▸ TASK DETAILS: Below this line is the material. Write out only its lines from the one containing "Continue the Blender" through the one containing "bird(-2.80, 13.72, 1.68, math.atan2(fw.y, fw.x)+.5, .12, 'dark", both kept, exactly.

====== RECORDS ======

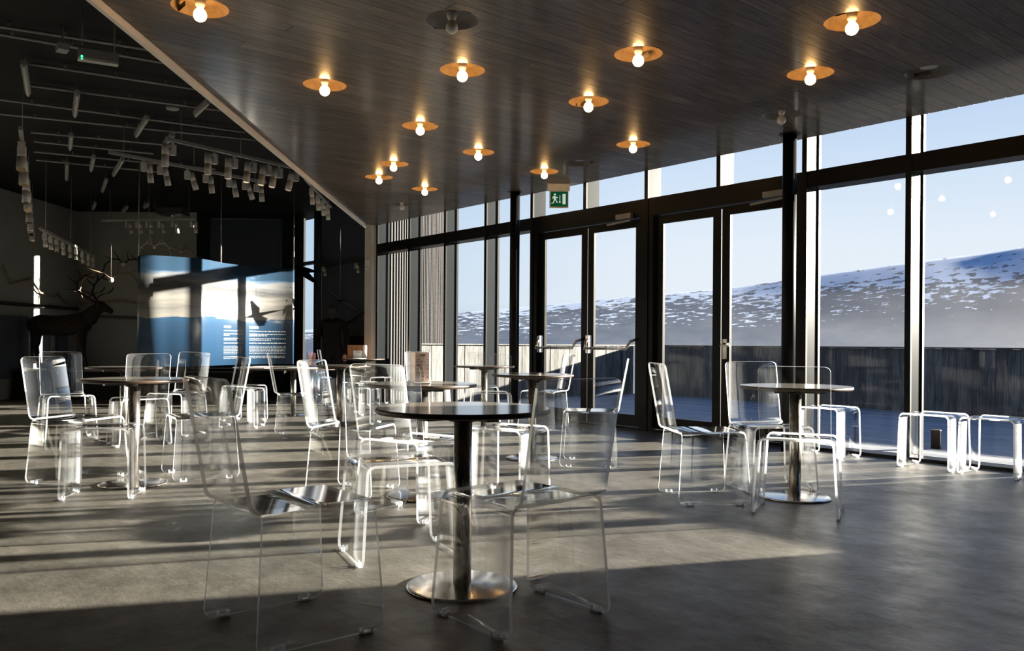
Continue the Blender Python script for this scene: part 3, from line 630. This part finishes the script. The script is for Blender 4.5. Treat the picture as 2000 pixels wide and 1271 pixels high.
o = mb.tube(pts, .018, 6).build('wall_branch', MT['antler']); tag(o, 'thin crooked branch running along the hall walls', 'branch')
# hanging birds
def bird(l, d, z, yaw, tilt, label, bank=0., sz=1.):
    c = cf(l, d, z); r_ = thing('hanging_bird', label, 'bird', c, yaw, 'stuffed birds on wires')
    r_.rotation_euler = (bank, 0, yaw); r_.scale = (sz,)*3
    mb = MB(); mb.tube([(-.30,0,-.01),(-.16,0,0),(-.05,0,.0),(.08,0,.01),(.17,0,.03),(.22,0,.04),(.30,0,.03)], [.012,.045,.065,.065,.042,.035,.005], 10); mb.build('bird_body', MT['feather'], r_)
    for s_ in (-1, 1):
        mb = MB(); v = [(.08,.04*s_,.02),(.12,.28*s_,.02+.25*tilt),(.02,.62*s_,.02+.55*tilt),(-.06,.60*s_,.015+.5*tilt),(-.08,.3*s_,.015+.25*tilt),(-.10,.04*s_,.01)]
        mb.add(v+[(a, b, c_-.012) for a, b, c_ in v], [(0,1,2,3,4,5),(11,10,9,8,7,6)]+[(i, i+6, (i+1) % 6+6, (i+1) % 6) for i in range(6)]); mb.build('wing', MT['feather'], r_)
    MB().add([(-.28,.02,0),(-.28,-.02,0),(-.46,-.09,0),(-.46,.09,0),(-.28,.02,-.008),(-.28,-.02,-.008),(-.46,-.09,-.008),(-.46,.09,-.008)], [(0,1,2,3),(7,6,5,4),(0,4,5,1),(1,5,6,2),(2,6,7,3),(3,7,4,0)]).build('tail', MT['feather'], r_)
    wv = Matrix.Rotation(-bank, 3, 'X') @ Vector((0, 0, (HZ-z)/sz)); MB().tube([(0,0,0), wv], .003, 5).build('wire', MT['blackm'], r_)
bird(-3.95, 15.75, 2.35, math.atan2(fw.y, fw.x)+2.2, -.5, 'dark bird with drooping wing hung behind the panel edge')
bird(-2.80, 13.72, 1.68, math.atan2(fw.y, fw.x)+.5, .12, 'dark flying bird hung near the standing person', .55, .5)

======
====== RECORDS ======

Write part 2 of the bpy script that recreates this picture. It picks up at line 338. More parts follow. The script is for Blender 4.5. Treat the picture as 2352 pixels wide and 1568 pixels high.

======

▸ OUTPUT OF THE EXERCISE:
Continue the Blender Python script for this scene: part 3, from line 630. This part finishes the script. The script is for Blender 4.5. Treat the picture as 2000 pixels wide and 1271 pixels high.
o = mb.tube(pts, .018, 6).build('wall_branch', MT['antler']); tag(o, 'thin crooked branch running along the hall walls', 'branch')
# hanging birds
def bird(l, d, z, yaw, tilt, label, bank=0., sz=1.):
    c = cf(l, d, z); r_ = thing('hanging_bird', label, 'bird', c, yaw, 'stuffed birds on wires')
    r_.rotation_euler = (bank, 0, yaw); r_.scale = (sz,)*3
    mb = MB(); mb.tube([(-.30,0,-.01),(-.16,0,0),(-.05,0,.0),(.08,0,.01),(.17,0,.03),(.22,0,.04),(.30,0,.03)], [.012,.045,.065,.065,.042,.035,.005], 10); mb.build('bird_body', MT['feather'], r_)
    for s_ in (-1, 1):
        mb = MB(); v = [(.08,.04*s_,.02),(.12,.28*s_,.02+.25*tilt),(.02,.62*s_,.02+.55*tilt),(-.06,.60*s_,.015+.5*tilt),(-.08,.3*s_,.015+.25*tilt),(-.10,.04*s_,.01)]
        mb.add(v+[(a, b, c_-.012) for a, b, c_ in v], [(0,1,2,3,4,5),(11,10,9,8,7,6)]+[(i, i+6, (i+1) % 6+6, (i+1) % 6) for i in range(6)]); mb.build('wing', MT['feather'], r_)
    MB().add([(-.28,.02,0),(-.28,-.02,0),(-.46,-.09,0),(-.46,.09,0),(-.28,.02,-.008),(-.28,-.02,-.008),(-.46,-.09,-.008),(-.46,.09,-.008)], [(0,1,2,3),(7,6,5,4),(0,4,5,1),(1,5,6,2),(2,6,7,3),(3,7,4,0)]).build('tail', MT['feather'], r_)
    wv = Matrix.Rotation(-bank, 3, 'X') @ Vector((0, 0, (HZ-z)/sz)); MB().tube([(0,0,0), wv], .003, 5).build('wire', MT['blackm'], r_)
bird(-3.95, 15.75, 2.35, math.atan2(fw.y, fw.x)+2.2, -.5, 'dark bird with drooping wing hung behind the panel edge')
bird(-2.80, 13.72, 1.68, math.atan2(fw.y, fw.x)+.5, .12, 'dark flying bird hung near the standing person', .55, .5)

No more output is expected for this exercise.